* [JOB]
Faithfully return all lines, omitting every embedded picture.
** START DATA BLOCK **
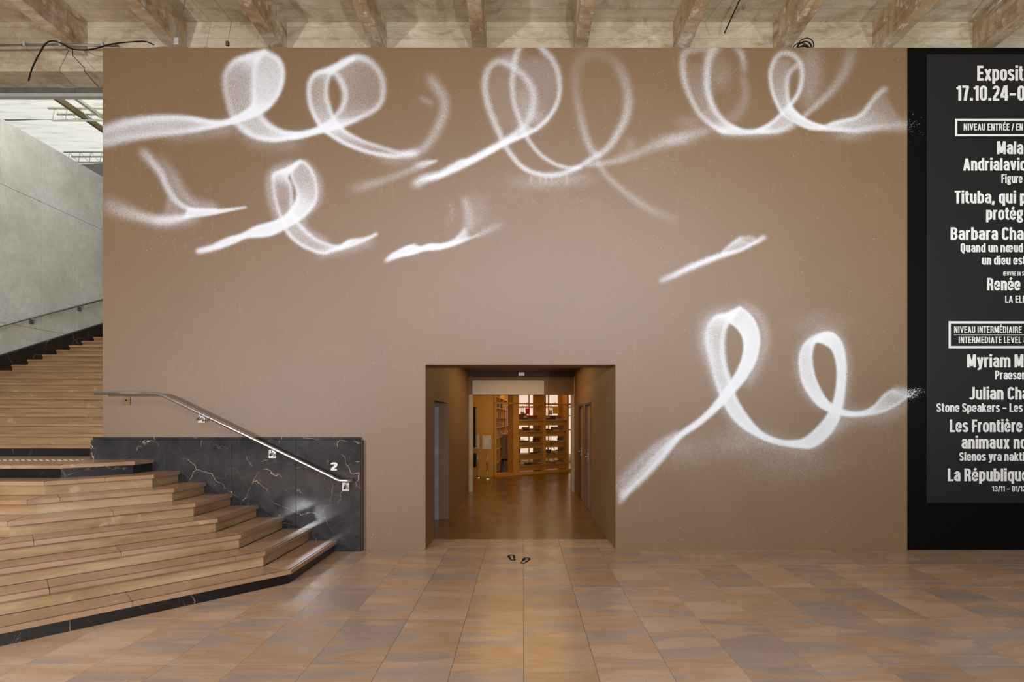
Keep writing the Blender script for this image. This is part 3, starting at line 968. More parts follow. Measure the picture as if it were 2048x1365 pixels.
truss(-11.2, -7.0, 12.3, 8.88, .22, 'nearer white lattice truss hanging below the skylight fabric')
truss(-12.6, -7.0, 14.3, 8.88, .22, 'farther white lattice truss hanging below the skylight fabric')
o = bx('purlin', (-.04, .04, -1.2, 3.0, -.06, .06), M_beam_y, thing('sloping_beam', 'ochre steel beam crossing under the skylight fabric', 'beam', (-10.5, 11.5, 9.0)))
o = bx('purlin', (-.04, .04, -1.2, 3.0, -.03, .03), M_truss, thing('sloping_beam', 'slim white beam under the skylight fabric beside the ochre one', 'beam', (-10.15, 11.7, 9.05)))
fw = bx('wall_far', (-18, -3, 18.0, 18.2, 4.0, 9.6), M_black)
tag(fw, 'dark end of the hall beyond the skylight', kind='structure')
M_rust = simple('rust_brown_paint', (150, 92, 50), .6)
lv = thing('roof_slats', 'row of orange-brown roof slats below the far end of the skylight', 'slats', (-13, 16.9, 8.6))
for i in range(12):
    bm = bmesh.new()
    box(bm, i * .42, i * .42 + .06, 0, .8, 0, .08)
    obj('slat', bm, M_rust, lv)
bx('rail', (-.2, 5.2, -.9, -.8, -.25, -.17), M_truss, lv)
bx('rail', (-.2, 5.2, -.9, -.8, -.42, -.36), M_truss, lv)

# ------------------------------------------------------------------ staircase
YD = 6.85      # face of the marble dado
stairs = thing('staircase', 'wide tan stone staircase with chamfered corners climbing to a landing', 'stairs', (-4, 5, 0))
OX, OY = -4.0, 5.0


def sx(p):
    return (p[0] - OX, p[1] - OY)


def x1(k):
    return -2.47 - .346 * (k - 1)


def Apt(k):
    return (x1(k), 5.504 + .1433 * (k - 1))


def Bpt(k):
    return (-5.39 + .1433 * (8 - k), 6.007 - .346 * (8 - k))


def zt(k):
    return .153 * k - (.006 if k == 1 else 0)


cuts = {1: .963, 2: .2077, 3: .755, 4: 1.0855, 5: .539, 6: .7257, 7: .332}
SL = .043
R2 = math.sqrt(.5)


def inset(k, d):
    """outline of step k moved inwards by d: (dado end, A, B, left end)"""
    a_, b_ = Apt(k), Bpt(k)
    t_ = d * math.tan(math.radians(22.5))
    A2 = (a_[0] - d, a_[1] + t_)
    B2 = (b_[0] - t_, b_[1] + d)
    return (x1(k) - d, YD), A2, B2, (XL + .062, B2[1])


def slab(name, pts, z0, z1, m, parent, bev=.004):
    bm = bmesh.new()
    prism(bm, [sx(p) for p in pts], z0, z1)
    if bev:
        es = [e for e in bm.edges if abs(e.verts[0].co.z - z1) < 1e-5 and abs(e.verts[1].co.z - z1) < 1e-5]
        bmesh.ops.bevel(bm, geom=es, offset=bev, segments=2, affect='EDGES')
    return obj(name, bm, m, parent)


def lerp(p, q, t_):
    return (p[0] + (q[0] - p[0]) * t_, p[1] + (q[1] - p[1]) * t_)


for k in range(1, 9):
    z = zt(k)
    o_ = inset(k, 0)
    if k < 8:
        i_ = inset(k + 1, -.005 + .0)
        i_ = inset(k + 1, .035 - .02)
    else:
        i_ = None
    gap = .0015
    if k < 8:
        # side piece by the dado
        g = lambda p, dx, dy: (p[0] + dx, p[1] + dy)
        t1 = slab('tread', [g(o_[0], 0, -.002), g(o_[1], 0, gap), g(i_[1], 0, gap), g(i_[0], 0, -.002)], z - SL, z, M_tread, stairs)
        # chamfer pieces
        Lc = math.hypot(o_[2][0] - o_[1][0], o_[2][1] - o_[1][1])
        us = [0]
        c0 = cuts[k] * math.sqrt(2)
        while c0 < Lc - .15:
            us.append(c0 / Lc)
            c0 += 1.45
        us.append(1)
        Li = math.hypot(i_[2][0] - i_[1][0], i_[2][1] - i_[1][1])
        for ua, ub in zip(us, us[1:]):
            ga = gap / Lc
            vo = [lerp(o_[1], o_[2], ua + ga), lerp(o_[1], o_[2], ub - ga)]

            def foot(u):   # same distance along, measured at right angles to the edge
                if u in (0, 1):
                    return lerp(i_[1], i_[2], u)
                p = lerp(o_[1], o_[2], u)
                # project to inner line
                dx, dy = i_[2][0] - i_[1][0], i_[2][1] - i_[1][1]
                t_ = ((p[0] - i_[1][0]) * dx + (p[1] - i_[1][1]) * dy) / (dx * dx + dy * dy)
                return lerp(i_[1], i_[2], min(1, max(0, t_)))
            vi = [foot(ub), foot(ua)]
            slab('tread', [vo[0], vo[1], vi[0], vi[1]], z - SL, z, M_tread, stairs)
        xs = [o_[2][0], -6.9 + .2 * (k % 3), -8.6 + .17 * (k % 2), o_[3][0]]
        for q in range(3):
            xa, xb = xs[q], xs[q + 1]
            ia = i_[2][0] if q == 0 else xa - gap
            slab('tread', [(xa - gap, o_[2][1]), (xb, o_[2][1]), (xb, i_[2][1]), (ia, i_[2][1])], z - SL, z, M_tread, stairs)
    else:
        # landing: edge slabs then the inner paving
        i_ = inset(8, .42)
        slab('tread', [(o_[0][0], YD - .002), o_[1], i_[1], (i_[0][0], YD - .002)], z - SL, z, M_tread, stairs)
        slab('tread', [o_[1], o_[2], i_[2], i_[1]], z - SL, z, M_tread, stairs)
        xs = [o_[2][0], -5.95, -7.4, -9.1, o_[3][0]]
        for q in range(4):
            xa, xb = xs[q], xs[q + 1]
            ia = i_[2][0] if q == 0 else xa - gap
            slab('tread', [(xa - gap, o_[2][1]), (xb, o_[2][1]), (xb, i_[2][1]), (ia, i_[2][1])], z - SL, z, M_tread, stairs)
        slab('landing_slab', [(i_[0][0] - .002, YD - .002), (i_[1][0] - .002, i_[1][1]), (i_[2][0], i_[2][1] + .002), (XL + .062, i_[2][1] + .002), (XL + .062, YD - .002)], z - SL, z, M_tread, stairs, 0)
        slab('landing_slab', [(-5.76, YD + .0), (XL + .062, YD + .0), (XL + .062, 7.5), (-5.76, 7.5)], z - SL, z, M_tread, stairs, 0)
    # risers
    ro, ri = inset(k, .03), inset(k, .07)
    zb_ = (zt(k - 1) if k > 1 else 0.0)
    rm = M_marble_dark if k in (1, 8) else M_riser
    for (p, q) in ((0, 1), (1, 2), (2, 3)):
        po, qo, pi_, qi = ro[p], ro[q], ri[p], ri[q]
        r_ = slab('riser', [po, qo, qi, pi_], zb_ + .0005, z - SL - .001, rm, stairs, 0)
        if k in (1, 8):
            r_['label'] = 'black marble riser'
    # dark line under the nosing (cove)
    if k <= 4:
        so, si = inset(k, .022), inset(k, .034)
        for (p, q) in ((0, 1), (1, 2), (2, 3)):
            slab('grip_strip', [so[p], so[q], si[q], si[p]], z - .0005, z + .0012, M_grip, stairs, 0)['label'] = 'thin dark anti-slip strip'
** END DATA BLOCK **
* [REPLY TO THE TASK]
Keep writing the Blender script for this image. This is part 3, starting at line 968. More parts follow. Measure the picture as if it were 2048x1365 pixels.
truss(-11.2, -7.0, 12.3, 8.88, .22, 'nearer white lattice truss hanging below the skylight fabric')
truss(-12.6, -7.0, 14.3, 8.88, .22, 'farther white lattice truss hanging below the skylight fabric')
o = bx('purlin', (-.04, .04, -1.2, 3.0, -.06, .06), M_beam_y, thing('sloping_beam', 'ochre steel beam crossing under the skylight fabric', 'beam', (-10.5, 11.5, 9.0)))
o = bx('purlin', (-.04, .04, -1.2, 3.0, -.03, .03), M_truss, thing('sloping_beam', 'slim white beam under the skylight fabric beside the ochre one', 'beam', (-10.15, 11.7, 9.05)))
fw = bx('wall_far', (-18, -3, 18.0, 18.2, 4.0, 9.6), M_black)
tag(fw, 'dark end of the hall beyond the skylight', kind='structure')
M_rust = simple('rust_brown_paint', (150, 92, 50), .6)
lv = thing('roof_slats', 'row of orange-brown roof slats below the far end of the skylight', 'slats', (-13, 16.9, 8.6))
for i in range(12):
    bm = bmesh.new()
    box(bm, i * .42, i * .42 + .06, 0, .8, 0, .08)
    obj('slat', bm, M_rust, lv)
bx('rail', (-.2, 5.2, -.9, -.8, -.25, -.17), M_truss, lv)
bx('rail', (-.2, 5.2, -.9, -.8, -.42, -.36), M_truss, lv)

# ------------------------------------------------------------------ staircase
YD = 6.85      # face of the marble dado
stairs = thing('staircase', 'wide tan stone staircase with chamfered corners climbing to a landing', 'stairs', (-4, 5, 0))
OX, OY = -4.0, 5.0


def sx(p):
    return (p[0] - OX, p[1] - OY)


def x1(k):
    return -2.47 - .346 * (k - 1)


def Apt(k):
    return (x1(k), 5.504 + .1433 * (k - 1))


def Bpt(k):
    return (-5.39 + .1433 * (8 - k), 6.007 - .346 * (8 - k))


def zt(k):
    return .153 * k - (.006 if k == 1 else 0)


cuts = {1: .963, 2: .2077, 3: .755, 4: 1.0855, 5: .539, 6: .7257, 7: .332}
SL = .043
R2 = math.sqrt(.5)


def inset(k, d):
    """outline of step k moved inwards by d: (dado end, A, B, left end)"""
    a_, b_ = Apt(k), Bpt(k)
    t_ = d * math.tan(math.radians(22.5))
    A2 = (a_[0] - d, a_[1] + t_)
    B2 = (b_[0] - t_, b_[1] + d)
    return (x1(k) - d, YD), A2, B2, (XL + .062, B2[1])


def slab(name, pts, z0, z1, m, parent, bev=.004):
    bm = bmesh.new()
    prism(bm, [sx(p) for p in pts], z0, z1)
    if bev:
        es = [e for e in bm.edges if abs(e.verts[0].co.z - z1) < 1e-5 and abs(e.verts[1].co.z - z1) < 1e-5]
        bmesh.ops.bevel(bm, geom=es, offset=bev, segments=2, affect='EDGES')
    return obj(name, bm, m, parent)


def lerp(p, q, t_):
    return (p[0] + (q[0] - p[0]) * t_, p[1] + (q[1] - p[1]) * t_)


for k in range(1, 9):
    z = zt(k)
    o_ = inset(k, 0)
    if k < 8:
        i_ = inset(k + 1, -.005 + .0)
        i_ = inset(k + 1, .035 - .02)
    else:
        i_ = None
    gap = .0015
    if k < 8:
        # side piece by the dado
        g = lambda p, dx, dy: (p[0] + dx, p[1] + dy)
        t1 = slab('tread', [g(o_[0], 0, -.002), g(o_[1], 0, gap), g(i_[1], 0, gap), g(i_[0], 0, -.002)], z - SL, z, M_tread, stairs)
        # chamfer pieces
        Lc = math.hypot(o_[2][0] - o_[1][0], o_[2][1] - o_[1][1])
        us = [0]
        c0 = cuts[k] * math.sqrt(2)
        while c0 < Lc - .15:
            us.append(c0 / Lc)
            c0 += 1.45
        us.append(1)
        Li = math.hypot(i_[2][0] - i_[1][0], i_[2][1] - i_[1][1])
        for ua, ub in zip(us, us[1:]):
            ga = gap / Lc
            vo = [lerp(o_[1], o_[2], ua + ga), lerp(o_[1], o_[2], ub - ga)]

            def foot(u):   # same distance along, measured at right angles to the edge
                if u in (0, 1):
                    return lerp(i_[1], i_[2], u)
                p = lerp(o_[1], o_[2], u)
                # project to inner line
                dx, dy = i_[2][0] - i_[1][0], i_[2][1] - i_[1][1]
                t_ = ((p[0] - i_[1][0]) * dx + (p[1] - i_[1][1]) * dy) / (dx * dx + dy * dy)
                return lerp(i_[1], i_[2], min(1, max(0, t_)))
            vi = [foot(ub), foot(ua)]
            slab('tread', [vo[0], vo[1], vi[0], vi[1]], z - SL, z, M_tread, stairs)
        xs = [o_[2][0], -6.9 + .2 * (k % 3), -8.6 + .17 * (k % 2), o_[3][0]]
        for q in range(3):
            xa, xb = xs[q], xs[q + 1]
            ia = i_[2][0] if q == 0 else xa - gap
            slab('tread', [(xa - gap, o_[2][1]), (xb, o_[2][1]), (xb, i_[2][1]), (ia, i_[2][1])], z - SL, z, M_tread, stairs)
    else:
        # landing: edge slabs then the inner paving
        i_ = inset(8, .42)
        slab('tread', [(o_[0][0], YD - .002), o_[1], i_[1], (i_[0][0], YD - .002)], z - SL, z, M_tread, stairs)
        slab('tread', [o_[1], o_[2], i_[2], i_[1]], z - SL, z, M_tread, stairs)
        xs = [o_[2][0], -5.95, -7.4, -9.1, o_[3][0]]
        for q in range(4):
            xa, xb = xs[q], xs[q + 1]
            ia = i_[2][0] if q == 0 else xa - gap
            slab('tread', [(xa - gap, o_[2][1]), (xb, o_[2][1]), (xb, i_[2][1]), (ia, i_[2][1])], z - SL, z, M_tread, stairs)
        slab('landing_slab', [(i_[0][0] - .002, YD - .002), (i_[1][0] - .002, i_[1][1]), (i_[2][0], i_[2][1] + .002), (XL + .062, i_[2][1] + .002), (XL + .062, YD - .002)], z - SL, z, M_tread, stairs, 0)
        slab('landing_slab', [(-5.76, YD + .0), (XL + .062, YD + .0), (XL + .062, 7.5), (-5.76, 7.5)], z - SL, z, M_tread, stairs, 0)
    # risers
    ro, ri = inset(k, .03), inset(k, .07)
    zb_ = (zt(k - 1) if k > 1 else 0.0)
    rm = M_marble_dark if k in (1, 8) else M_riser
    for (p, q) in ((0, 1), (1, 2), (2, 3)):
        po, qo, pi_, qi = ro[p], ro[q], ri[p], ri[q]
        r_ = slab('riser', [po, qo, qi, pi_], zb_ + .0005, z - SL - .001, rm, stairs, 0)
        if k in (1, 8):
            r_['label'] = 'black marble riser'
    # dark line under the nosing (cove)
    if k <= 4:
        so, si = inset(k, .022), inset(k, .034)
        for (p, q) in ((0, 1), (1, 2), (2, 3)):
            slab('grip_strip', [so[p], so[q], si[q], si[p]], z - .0005, z + .0012, M_grip, stairs, 0)['label'] = 'thin dark anti-slip strip'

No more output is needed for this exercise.